Requirement:
Leaving out every picture, retype the lines below from the top through the one that contains "b.obj('dangling_wires', joists[-3.77])".

Dataset extract:
· · · · ·

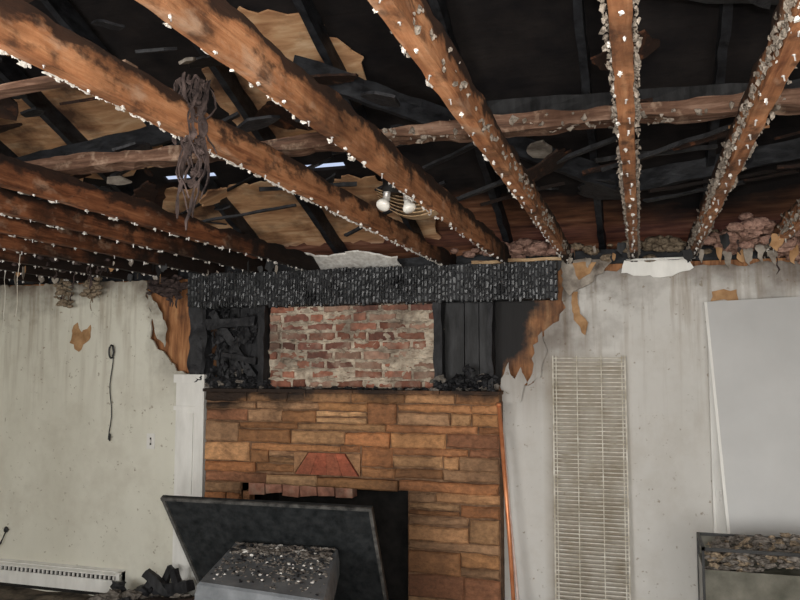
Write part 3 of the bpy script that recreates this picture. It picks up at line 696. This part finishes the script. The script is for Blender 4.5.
# curled torn drywall and paper at the right end of the burnt lintel
b.slab([(-.48,2.40),(-.47,2.24),(-.42,2.17),(-.35,2.22),(-.27,2.26),(-.2,2.34),(-.14,2.40)], (0,5.06,0), X, Z, (0,.012,0), 2, ragged=.015, step=.03)
b.slab([(-.4,2.38),(-.36,2.27),(-.29,2.31),(-.25,2.38)], (0,5.04,0), X, Z, (0,.006,0), 1, ragged=.01, step=.03)
for k in range(9):
    x = .35+k*.08+R.uniform(-.02,.02); s_ = R.uniform(.03,.07); b.slab([(x-s_*.5,2.41),(x-s_*.3,2.39-s_),(x+s_*.2,2.37-s_*1.5),(x+s_*.6,2.40)], (0,5.0-R.uniform(0,.3),0), X, Z, (0,.008,0), R.choice((1,2,2)), ragged=.01, step=.02)
b.obj('broken_ceiling_plaster', joists[-.02])
b = B('plaster', 'paper', 'sootboard', 'drycrust')
for k in range(60):
    x = R.choice([R.uniform(-5.0,-2.2), R.uniform(-5.0,-2.2), R.uniform(-.6,1.3)]); y = R.uniform(4.3,5.05); s_ = R.uniform(.012,.045); z = CZ + R.uniform(-.005,.04)
    b.slab([(-s_,0),(s_*.6,.01),(s_,-s_*1.2),(0,-s_*2),(-s_*.8,-s_)], (x,y,z), (math.cos(k),math.sin(k)*.6,0), Z, (0,.006,0), R.choice((1,2,2,3,3)), ragged=.006, step=.015)
b.obj('drywall_scraps', joists[-.02])
b = B('trimwood'); b.beam((-1.02,4.88,2.385),(-.46,4.95,2.40),.04,.02,20,.006); b.obj('loose_trim_strip', joists[-.42])
b = B('wire', 'trimwood')
for k in range(9):
    x = -3.9+R.uniform(-.9,.6); y = R.uniform(3.0,4.6); L = R.uniform(.15,.4)
    b.tube([(x+R.uniform(-.01,.01),y,2.4-L*i/5) for i in range(6)], .0018, 5, 0)
b.obj('dangling_wires', joists[-3.77])

# ------------------------------------------------------------------ lights
def area(name, loc, rot, sx, sy, e, col):
    l = bpy.data.lights.new(name,'AREA'); l.shape = 'RECTANGLE'; l.size = sx; l.size_y = sy; l.energy = e; l.color = col
    o = bpy.data.objects.new(name,l); o.location = loc; o.rotation_euler = rot; sc.collection.objects.link(o); return o
area('window_daylight',(.5,-1.58,1.48),(math.radians(84),0,0),2.0,1.2,112,(1,.985,.955))
area('window_daylight',(-2.4,-1.58,1.48),(math.radians(84),0,0),1.9,1.2,130,(1,.985,.955))
l = bpy.data.lights.new('camera_flash','POINT'); l.energy = 125; l.shadow_soft_size = .03; l.color = (1,.97,.91)
o = bpy.data.objects.new('camera_flash',l); o.location = (.03,.0,1.86); sc.collection.objects.link(o)
w = bpy.data.worlds.new('sky'); sc.world = w; w.use_nodes = True
bg = w.node_tree.nodes['Background']; sky = w.node_tree.nodes.new('ShaderNodeTexSky'); sky.sky_type = 'HOSEK_WILKIE'; sky.turbidity = 8
w.node_tree.links.new(sky.outputs[0], bg.inputs[0]); bg.inputs[1].default_value = 5.0

cam = bpy.data.cameras.new('camera'); cam.lens = 35.0; cam.sensor_width = 36; cam.clip_start = .05
co = bpy.data.objects.new('camera',cam); co.location = (0,0,1.75); co.rotation_euler = (math.radians(94.56),0,math.radians(17.1))
sc.collection.objects.link(co); sc.camera = co
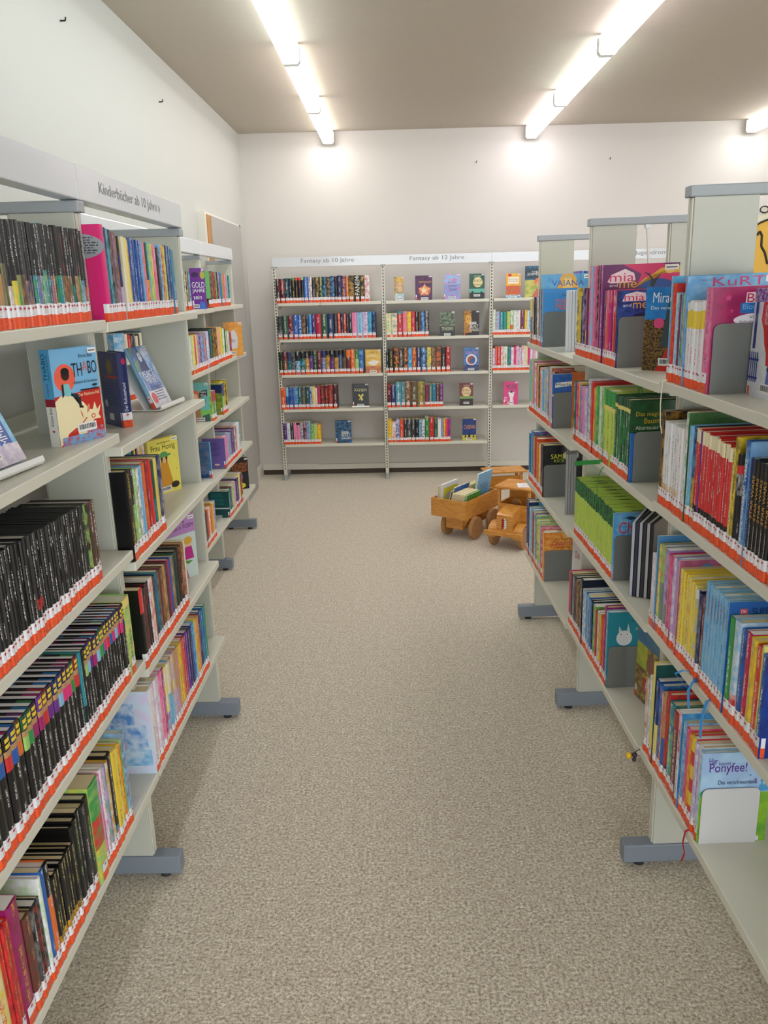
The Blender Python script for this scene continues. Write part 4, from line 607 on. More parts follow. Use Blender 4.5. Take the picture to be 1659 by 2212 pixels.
DISPLAYS = [
 (L_TH, -.746, 1.694, 1.296, 68, .14, .212, .027, 0, 'lb', THABO, 'front'),
 ('light blue paperback leaning on a white stand at the left edge, near left bay', -.768, 1.405, 1.303, 84, .14, .2, .012, 24, 'sk', dm('6ab4e4', '9ad0f0', None, extra=[('p', [.1, .1, .6, .1, .5, .6, .2, .6], '8a7a90'), ('p', [.62, .5, .9, .5, .9, 0, .62, 0], '2c50a8'), ('t', 'SOMMER', .66, .06, .84, .46, 'f0f0f4', 1), ('n', .3, .0, 1, .2, 'e4dce8', 'b8a8cc')], bar=(.3, .12)), 'front'),
 (L_ROBO, -.847, 2.244, 1.259, -46, .115, .207, .030, 0, 'db', ROBO, 'back'),
 ('blue and white paperback with a hooded figure, tilted on a stand, second left bay', -.768, 2.475, 1.266, 85, .14, .205, .014, 22, 'lb', PEACE, 'front'),
 ('yellow book showing a woman in an orange coat and green hat, second left bay', -.829, 2.531, .959, 62, .14, .19, .02, 0, 'ly', HONIG, 'front'),
 ('lilac and pale green book showing two women, end of fourth shelf, second left bay', -.799, 2.49, .657, 54, .14, .226, .018, 0, 'pk', PINKF, 'front'),
 ('purple book with big white title, end of top shelf in third left bay', -1.06, 4.20, 1.535, 8, .075, .205, .02, 0, 'p', GOL, 'front'),
 ('orange book with a white animal, end of second shelf in fourth left bay', -1.07, 4.95, 1.232, 20, .115, .205, .018, 0, 'o', ASKA, 'front'),
 ('turquoise and green book with a red haired girl, third shelf in third left bay', -1.115, 4.18, .945, 12, .105, .21, .02, 0, 'lg', PEPP, 'front'),
 ('blue grey book showing its back cover, alone on the fourth shelf in third left bay', -1.115, 4.20, .63, -8, .085, .2, .022, 0, 'sk', BLUEB, 'back'),
 ('black book with orange and blue picture, end of bottom shelf in fourth left bay', -1.12, 5.08, .33, 35, .125, .215, .015, 0, 'k', BOO, 'front'),
 ('slim book with a blond face, first on the top shelf, back wall middle bay', -.01, 6.735, z1, 2, .078, .19, .02, 3, 'k~au', dm('c8a860', '5a6a5c', None, extra=[('e', .6, .6, .28, .26, 'd8b090'), ('n', .2, .75, 1, 1, 'c89a40', 'e0c070'), ('r', .4, .62, .55, .64, '2a3a3a'), ('r', .68, .62, .82, .64, '2a3a3a'), ('n', .1, 0, 1, .3, '9ab8c8', 'd8e0e0')], bar=(.6, .08)), 'front'),
 ('dark purple book with an orange glow, second on the top shelf, back wall middle bay', .165, 6.735, z1, 0, .14, .195, .018, 3, 'dp', dm('5a2a5c', '3a1c44', [('APOLLO', .2, .70, .95, .78, 'e0b060')], extra=[('e', .55, .38, .36, .2, 'c86a50'), star(.55, .4, .4, .7, 'e8a878'), star(.5, .38, .2, .7, 'f4dcb0')], bar=(.55, .06)), 'front'),
 ('light blue and pink book, third on the top shelf, back wall middle bay', .40, 6.735, z1, 0, .138, .2, .015, 3, 'sk', dm('6aa8dc', 'c86ab0', [('Jemand', .25, .62, .75, .72, '2a4a8a'), ('wie Neil', .25, .5, .75, .58, '2a4a8a'), ('Schön', .35, .34, .8, .46, '2a4a8a')], extra=[('n', .0, .6, 1, 1, '8ac0ec', 'd86aa8', .7)], bar=(.5, .08)), 'front'),
 ('dark green book with a yellow moon, fourth on the top shelf, back wall middle bay', .612, 6.735, z1, 0, .125, .2, .022, 3, 'dg', dm('1c4a3c', '28604c', [('DIE NACHT', .2, .66, .85, .78, '1c2420'), ('Forstland', .25, .52, .8, .62, '1c2420'), ('ULF STARK', .3, .86, .75, .93, 'd0d8d0')], extra=[('e', .55, .66, .32, .2, 'e8d8a0'), ('r', .0, .22, 1, .4, '5ab0a0'), ('r', 0, 0, 1, .24, '14201c'), ('e', .2, .26, .08, .05, '14201c'), ('e', .8, .25, .07, .04, '14201c')], bar=(.5, .14)), 'front'),
 ('dark green book with a grey tower and lettering, second shelf, back wall middle bay', .365, 6.735, z2, 0, .128, .2, .016, 3, 'dg~gy', dm('3a4c40', '8a9a80', [('TENEBRIS', .12, .22, .9, .36, 'c8c8a8')], extra=[('n', 0, 0, 1, .4, '22282a', '2c3430')], bar=(.5, .06)), 'front'),
 ('black book with a golden leopard face, second shelf, back wall middle bay', .568, 6.735, z2, 0, .128, .2, .02, 3, 'br~au', dm('1c1410', '1c1410', [('BEAST', .4, .30, .95, .44, 'e0e0dc'), ('CHANGERS', .35, .16, .98, .28, 'e0e0dc')], extra=[('n', .0, .1, .5, 1, 'c88a2c', '3a2010', 1.5), ('e', .3, .65, .2, .2, 'd8a040'), ('e', .24, .66, .03, .02, '14161b'), ('e', .38, .66, .03, .02, '14161b')], bar=(.6, .5)), 'front'),
 ('blue book with a planet in a white ring, third shelf, back wall middle bay', .567, 6.735, z3, 0, .128, .193, .022, 3, 'db', dm('3a64a8', '5a84c4', [('SONIA DREI', .12, .72, .92, .84, 'b890b8')], extra=[('e', .52, .48, .36, .24, 'dce0ea'), ('e', .52, .47, .27, .18, 'a84a34'), ('p', [.4, .4, .7, .3, .78, .5, .6, .62], '1c5a98'), ('n', 0, 0, 1, .25, '1c2a5a', '3a4a80')], bar=(.5, .07)), 'front'),
 ('dark red book with a pale moon, fourth shelf, back wall middle bay', .535, 6.735, z4, 0, .115, .192, .018, 3, 'dr', dm('7a3424', '5a241c', [('DIE NACHT', .15, .62, .88, .74, '2a1814'), ('Forstland', .2, .5, .85, .6, '2a1814'), ('ULF STARK', .3, .86, .75, .92, 'd8c8c0')], extra=[('e', .5, .62, .36, .22, 'e8c898'), ('r', 0, .3, 1, .42, '7a9a50'), ('r', 0, 0, 1, .3, '241410')], bar=(.5, .12)), 'front'),
 (L_CAS, .56, 6.735, z5, 0, .118, .192, .03, 0, 'y', dm('1c3470', '2a4a90', [('CASPAR', .1, .52, .95, .7, 'd8905a')], extra=[('r', 0, 0, 1, .25, 'c8c04a'), ('p', [.4, .14, .5, .42, .6, .14], '141c3a'), ('p', [.15, .14, .22, .3, .3, .14], '141c3a'), ('p', [.75, .14, .82, .28, .88, .14], '141c3a')], bar=(.5, .07)), 'front'),
 ('golden yellow book face out at the end of the third shelf, back wall left bay', -.265, 6.735, z3, 0, .132, .195, .012, 3, 'y~o', dm('d8a83a', 'e8c860', [('WINGS', .25, .84, .75, .92, '9a6a10'), ('OLYMPUS', .1, .68, .85, .78, 'f0e8c0')], extra=[('p', [.1, .45, .5, .55, .9, .5, .7, .35, .5, .3, .3, .36], 'e8e0d8'), ('n', 0, 0, 1, .3, 'a85a2c', 'd88a48')], bar=(.5, .06)), 'front'),
 ('black book with a gold emblem on a white stand, fourth shelf, back wall left bay', -.387, 6.745, z4 + .008, 0, .14, .195, .018, 6, 'k', dm('1a1c1e', '202224', [('Die Tribute von', .15, .76, .88, .81, 'c8c890'), ('PANEM', .14, .66, .88, .75, 'd8d8a0'), ('SUZANNE COLLINS', .15, .88, .75, .93, '707478')], extra=[('p', [.35, .25, .48, .4, .34, .5, .42, .56, .52, .46, .62, .58, .7, .5, .58, .42, .66, .3, .56, .24, .5, .34], 'd8cc5c')], bar=(.5, .07)), 'front'),
 ('dark blue book with lightning and white title, bottom shelf, back wall left bay', -.545, 6.735, z5, 0, .14, .198, .016, 2, 'db', dm('14304c', '3a78a8', [('BEAST', .38, .28, .92, .4, 'e0e6ea'), ('CHANGERS', .32, .16, .98, .26, 'e0e6ea')], extra=[('p', [.85, 0, 1, 0, 1, .1], '2a5ac0')], bar=(.6, .46)), 'front'),
 ('yellow book with orange figures, first on the top shelf, back wall right bay', .915, 6.735, z1, 0, .12, .195, .018, 3, 'w~o', dm('e8b030', 'e0a028', [('Kann keine', .2, .74, .8, .8, '8a4a18'), ('Karpada', .22, .64, .8, .72, '8a4a18')], extra=[('r', .14, .58, .86, .86, 'efe8d8'), ('e', .25, .93, .12, .06, 'c02830'), ('n', 0, .1, 1, .5, 'b86a28', 'd83828'), ('n', 0, 0, 1, .12, '3a9ac0', 'e0e0e0')], bar=(.5, .08)), 'front'),
 ('tall dark comic album with an orange haired figure, top shelf, back wall right bay', 1.07, 6.735, z1, 0, .185, .25, .012, 3, 'db~t', dm('1c3a4c', '2a7aa0', [('VIER', .3, .78, .7, .84, 'd8dce0'), ('SCHWESTERN', .1, .70, .92, .78, 'e4e8ec')], extra=[('n', 0, .6, 1, .92, '14181c', '1c4a64', .6), ('n', 0, 0, 1, .55, 'c8c060', '8a9a3a', .7), ('e', .7, .5, .28, .14, 'e0702c'), ('e', .66, .42, .15, .11, 'e8a078'), ('p', [.3, 0, .7, .02, .7, .3, .5, .26], 'b8604a')], bar=None), 'front'),
 ('hot pink book with a white animal head, fourth shelf, back wall right bay', .91, 6.735, z4, 0, .125, .195, .018, 3, 'hp', dm('d82a80', 'd0267a', [('MOXIE', .2, .68, .9, .88, '241420')], extra=[('e', .55, .42, .17, .14, 'e4e0e4'), ('p', [.3, .48, .45, .58, .48, .48], 'e4e0e4'), ('p', [.8, .5, .65, .58, .62, .48], 'e4e0e4'), ('p', [.42, 0, .7, 0, .64, .35, .46, .35], 'e4e0e4'), ('e', .55, .56, .1, .05, '241420'), ('lines', .05, .15, .3, .35, 'f0c0dc', 3)], bar=(.5, .08)), 'front'),
 ('blue book with a dark picture, turned to the aisle, top shelf, middle right bay', .677, 2.2, 1.383, -42, .135, .222, .018, 0, 'r~lp', MIRA, 'front'),
 ('white book with a long red shape and blue fence, facing the aisle, near right bay', .716, 1.622, 1.392, -89, .14, .21, .014, 0, 'w~lp', ALS, 'front'),
 ('tall colourful picture book angled to the aisle on the bottom shelf, middle right bay', .722, 2.20, .383, -80, .16, .25, .01, 0, 'b~o', MULTI, 'front'),
 ('orange book with a yellow star, near end of the second shelf, far right bay', .685, 3.12, 1.063, -55, .15, .222, .012, 0, 'o', STARB, 'front'),
 ('white picture book with red title, near end of the bottom shelf, far right bay', .70, 3.02, .365, -60, .15, .27, .012, 0, 'w', WHITEB, 'front'),
]
EXTRA_ROWS = [
 ('L2', 'behind left bay', 'second', 1.232, 2.83, 0, 0, '110 250 150 sk~w;30 245 150 cr~w;30 240 150 r+w;28 236 150 k~tn;26 240 150 db+w;30 232 150 w~ly;22 236 150 k+w;34 240 150 cr~w;26 236 150 br~tn;24 238 150 ly~w;26 244 150 lb~b'),
 ('L2', 'behind left bay', 'third', .945, 2.83, 0, 0, '40 176 150 t+w;24 178 150 k+w;24 176 150 y+k;22 180 150 k+y;26 174 150 w~pk;22 178 150 y+k;24 180 150 lp~w;26 176 150 w~t;30 182 150 pk~w;22 178 150 t~w;26 178 150 ly+k'),
]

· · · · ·

Solution to the problem:
Write part 3 of the bpy script that recreates this picture. It picks up at line 696. This part finishes the script. The script is for Blender 4.5.
# curled torn drywall and paper at the right end of the burnt lintel
b.slab([(-.48,2.40),(-.47,2.24),(-.42,2.17),(-.35,2.22),(-.27,2.26),(-.2,2.34),(-.14,2.40)], (0,5.06,0), X, Z, (0,.012,0), 2, ragged=.015, step=.03)
b.slab([(-.4,2.38),(-.36,2.27),(-.29,2.31),(-.25,2.38)], (0,5.04,0), X, Z, (0,.006,0), 1, ragged=.01, step=.03)
for k in range(9):
    x = .35+k*.08+R.uniform(-.02,.02); s_ = R.uniform(.03,.07); b.slab([(x-s_*.5,2.41),(x-s_*.3,2.39-s_),(x+s_*.2,2.37-s_*1.5),(x+s_*.6,2.40)], (0,5.0-R.uniform(0,.3),0), X, Z, (0,.008,0), R.choice((1,2,2)), ragged=.01, step=.02)
b.obj('broken_ceiling_plaster', joists[-.02])
b = B('plaster', 'paper', 'sootboard', 'drycrust')
for k in range(60):
    x = R.choice([R.uniform(-5.0,-2.2), R.uniform(-5.0,-2.2), R.uniform(-.6,1.3)]); y = R.uniform(4.3,5.05); s_ = R.uniform(.012,.045); z = CZ + R.uniform(-.005,.04)
    b.slab([(-s_,0),(s_*.6,.01),(s_,-s_*1.2),(0,-s_*2),(-s_*.8,-s_)], (x,y,z), (math.cos(k),math.sin(k)*.6,0), Z, (0,.006,0), R.choice((1,2,2,3,3)), ragged=.006, step=.015)
b.obj('drywall_scraps', joists[-.02])
b = B('trimwood'); b.beam((-1.02,4.88,2.385),(-.46,4.95,2.40),.04,.02,20,.006); b.obj('loose_trim_strip', joists[-.42])
b = B('wire', 'trimwood')
for k in range(9):
    x = -3.9+R.uniform(-.9,.6); y = R.uniform(3.0,4.6); L = R.uniform(.15,.4)
    b.tube([(x+R.uniform(-.01,.01),y,2.4-L*i/5) for i in range(6)], .0018, 5, 0)
b.obj('dangling_wires', joists[-3.77])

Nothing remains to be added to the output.